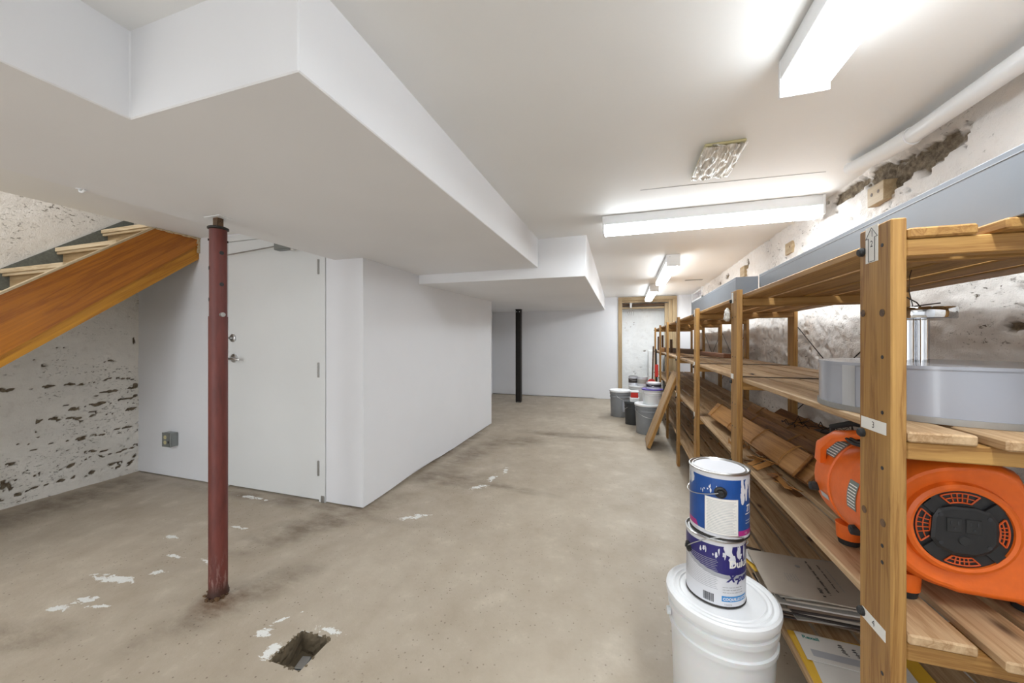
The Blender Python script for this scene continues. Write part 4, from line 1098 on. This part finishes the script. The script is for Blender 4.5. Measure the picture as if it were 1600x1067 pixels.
bundle('light-brown plank bundle tied with twine nearest the shelf front', (.597, 1.43, Z3 + .066), (.535, 2.56, Z3 + .066), 6, .092, .0115, [M['plank_dark'], M['plank'], M['plank_dark'], M['plank'], M['plank_dark'], M['plank']], radians(-52), (-.76, -.30, .25, .80), 1)
bundle('pinkish narrow plank bundle just behind the front bundle', (.705, 1.50, Z3 + .068), (.645, 2.52, Z3 + .068), 5, .066, .012, [M['plank_dark'], M['plank_pink']], radians(-48), (-.4, .4), 2)
bundle('brown plank bundle in the middle of the third shelf', (.800, 1.36, Z3 + .066), (.742, 2.62, Z3 + .066), 6, .082, .0115, [M['plank_dark'], M['plank']], radians(-50), (-.6, .1, .7), 3)
bundle('dark brown plank bundle at the back of the third shelf near the wall', (.905, 1.30, Z3 + .052), (.885, 2.60, Z3 + .052), 7, .070, .0085, [M['plank_dark'], M['old_wood'], M['plank_pink']], radians(-40), (-.5, .5), 4)
def tangle(label, c, n, r, mat, seed, name='twine_tangle', cat='twine', th=.0018):
    rr = random.Random(seed); t = thing(name, label, cat, c)
    m = MB()
    for k in range(n):
        P = []; q = Vector((rr.uniform(-r, r) * .5, rr.uniform(-r, r), .006 + rr.uniform(0, .01))); d = rr.uniform(0, 6.28)
        for i in range(14):
            P.append(q.copy()); d += rr.uniform(-.9, .9); q += Vector((cos(d), sin(d), 0)) * r * .18
            q.z = .006 + abs(rr.gauss(0, .012)); q.x = max(-r, min(r, q.x)); q.y = max(-r * 1.6, min(r * 1.6, q.y))
        m.tube(P, th, 5)
    m.build('strands', mat, t)
    MB().lathe([(r * .35, .001), (r * .4, .004), (r * .32, .007)], n=14).build('knot', mat, t)
tangle('dark wire tangle lying on the bundles before the rear post', (.83, 1.95, Z3 + .098), 6, .10, M['wire'], 8)
tangle('loose brown string on the shelf in front of the plank bundles', (.505, 1.95, Z3), 7, .032, M['twine'], 10)
def scrap(label, x, y, z, seed, n=7):
    rr = random.Random(seed); t = thing('cardboard_scrap', label, 'scrap', (x, y, z))
    for k in range(n):
        L = rr.uniform(.05, .12); o = board('strip', round(L, 2), .022, .002, M['twine'] if k % 3 else M['plank_dark'], t, (rr.uniform(-.015, .015), rr.uniform(-.08, .08), .014 + .006 * k), (rr.uniform(-.5, .5), rr.uniform(-.25, .25), rr.uniform(0, 3)), bevel=.0005)
scrap('crumpled brown cardboard strips at the front edge of the third shelf', .500, 1.66, Z3, 5)
scrap('second heap of brown strips close to the blower end of the bundles', .505, 1.45, Z3, 6, 4)

# ------------------------------------------------------------------ offcuts on the middle shelf at the far end
Z2 = LV[1] + .0005
def offcut(label, L, W, T, x, y, z, yaw, mat, name='wood_offcut', pitch=0):
    o = tag(board(name, L, W, T, mat, None, (x, y, z + T / 2), (0, pitch, yaw)), label, 'wood offcut'); return o
offcut('light-brown timber offcut at the far end of the middle shelf', .85, .09, .05, .53, 5.85, Z2, pi / 2 - .05, M['plank'])
offcut('dark timber offcut beside the light one on the middle shelf', .9, .10, .055, .66, 5.0, Z2, pi / 2 + .25, M['old_wood'])
offcut('reddish-brown timber lying farther back on the middle shelf', .8, .09, .035, .84, 4.10, Z2, pi / 2 + .10, M['plank_pink'])
offcut('flat grey-brown offcut stacked under the far timbers', .6, .10, .02, .76, 5.75, Z2, pi / 2 - .1, M['pine_grey'])
for i, (x, y, h, lab) in enumerate(((.49, 6.28, .22, 'short dark stake standing upright on the middle shelf near the last post'), (.535, 6.10, .24, 'second dark stake leaning slightly right on the middle shelf'), (.545, 5.05, .17, 'short brown peg upright at the third-last post'))):
    t = thing('wooden_stake', lab, 'stake', (x, y, Z2 if i == 2 else Z2 + .0))
    board('shaft', h, .025, .03, M['old_wood'], t, (0, 0, h / 2 + .001), (0, -pi / 2 + .0, 0))
# ------------------------------------------------------------------ papers on the lowest shelf
Z4 = LV[3] + .0005
def sheet(name, label, cat, x, y, z, lx, ly, th, yaw, mat, group=None, curl=.0):
    t = thing(name, label, cat, (x, y, z), yaw, group); m = MB(); n = 8
    top = []; bot = []
    for i in range(n + 1):
        for j in range(n + 1):
            u, v = i / n - .5, j / n - .5
            e = curl * (noise.noise(Vector((x * 9 + u * 3, y * 7 + v * 3, z * 40))) )
            e = max(0, e); top.append((u * lx, v * ly, th + e)); bot.append((u * lx, v * ly, e))
    m.v = top + bot; N = (n + 1) * (n + 1)
    for i in range(n):
        for j in range(n):
            a = i * (n + 1) + j; m.f.append((a, a + n + 1, a + n + 2, a + 1)); m.f.append((N + a, N + a + 1, N + a + n + 2, N + a + n + 1))
    for i in range(n):
        for a, b in ((i, i + 1), ((i + 1) + n * (n + 1), i + n * (n + 1))): m.f.append((a, b, N + b, N + a))
        for a, b in (((i + 1) * (n + 1), i * (n + 1)), (i * (n + 1) + n, (i + 1) * (n + 1) + n)): m.f.append((a, b, N + b, N + a))
    m.build('sheet', mat, t); return t
def stack():
    rr = random.Random(12); z = Z4
    mats = [M['paper3'], M['plank_dark'], M['paper4'], M['paper3'], M['paper2'], M['paper4'], M['card'], M['paper4'], M['paper3'], M['paper'], M['paper4'], M['card'], M['paper3'], M['paper2']]
    cn = {'paper3': 'brown', 'plank_dark': 'wood-coloured', 'paper4': 'dark', 'paper2': 'grey', 'card': 'tan', 'paper': 'white'}
    nth = ('lowest', 'second from the bottom', 'third from the bottom', 'fourth from the bottom', 'fifth from the bottom', 'sixth from the bottom', 'seventh from the bottom',
           'seventh below the big envelope', 'sixth below the big envelope', 'fifth below the big envelope', 'fourth below the big envelope', 'third below the big envelope', 'second below the big envelope', 'directly below the big envelope')
    for i, mt in enumerate(mats):
        key = [q for q in M if M[q] == mt][0]
        th = rr.uniform(.004, .0085)
        sheet('magazine', 'worn %s magazine in the pile on the lowest shelf, %s' % (cn[key], nth[i]), 'magazine', .605 + rr.uniform(-.012, .02), 1.50 + rr.uniform(-.015, .015), z, .285 + rr.uniform(-.04, .01), .25 + rr.uniform(-.03, .02), th, rr.uniform(-.10, .10), mt, 'magazines piled on the lowest shelf', .003)
        z += th + .0008
    t = sheet('large_envelope', 'large pale mailing envelope with printed lines topping the paper pile', 'envelope', .580, 1.490, z, .275, .250, .004, -.03, M['card'], None, .002)
    def pr(s, size, x, y, rot, mat='ink', bold=0.0):
        text('lettering', s, size, M[mat], t, lambda a, b: (x + a * cos(rot) - b * sin(rot), y + a * sin(rot) + b * cos(rot), .0072), 0, bold)
    r = -pi / 2
    marks('printed_line', t, M['ink'], .035, .100, .19, .0085, r, .0072, 1)
    marks('printed_line', t, M['ink'], .065, .085, .15, .0065, r, .0072, 2)
    marks('printed_line', t, M['ink_grey'], .085, .070, .13, .005, r, .0072, 3)
    marks('printed_line', t, M['ink'], .012, -.060, .045, .014, r, .0072, 4)
    for i in range(5): marks('address_line', t, M['ink_grey'], -.060 + .008 * i, -.002, .045, .0035, r, .0072, 10 + i)
    MB().lathe([(.008, .0072), (.008, .0076)], (.0, .055, 0), 16).build('round_stamp', M['ink_grey'], t)
    for i, (a, b, rt) in enumerate(((.455, 1.60, .5), (.462, 1.56, .2), (.47, 1.65, -.3))):
        sheet('loose_paper', ('torn white slip sticking out at the left of the paper pile', 'yellowish torn slip sticking out behind the upper can', 'black-printed slip poking from the back of the pile')[i], 'paper', a, b, z - .012 - .006 * i - .0, .06, .09, .0015, rt, (M['paper'], M['yellow'], M['paper4'])[i], None, .006)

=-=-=

Say how many lines hold the word "from", giving the number and nothing else.

◆ **Solved problem**:
3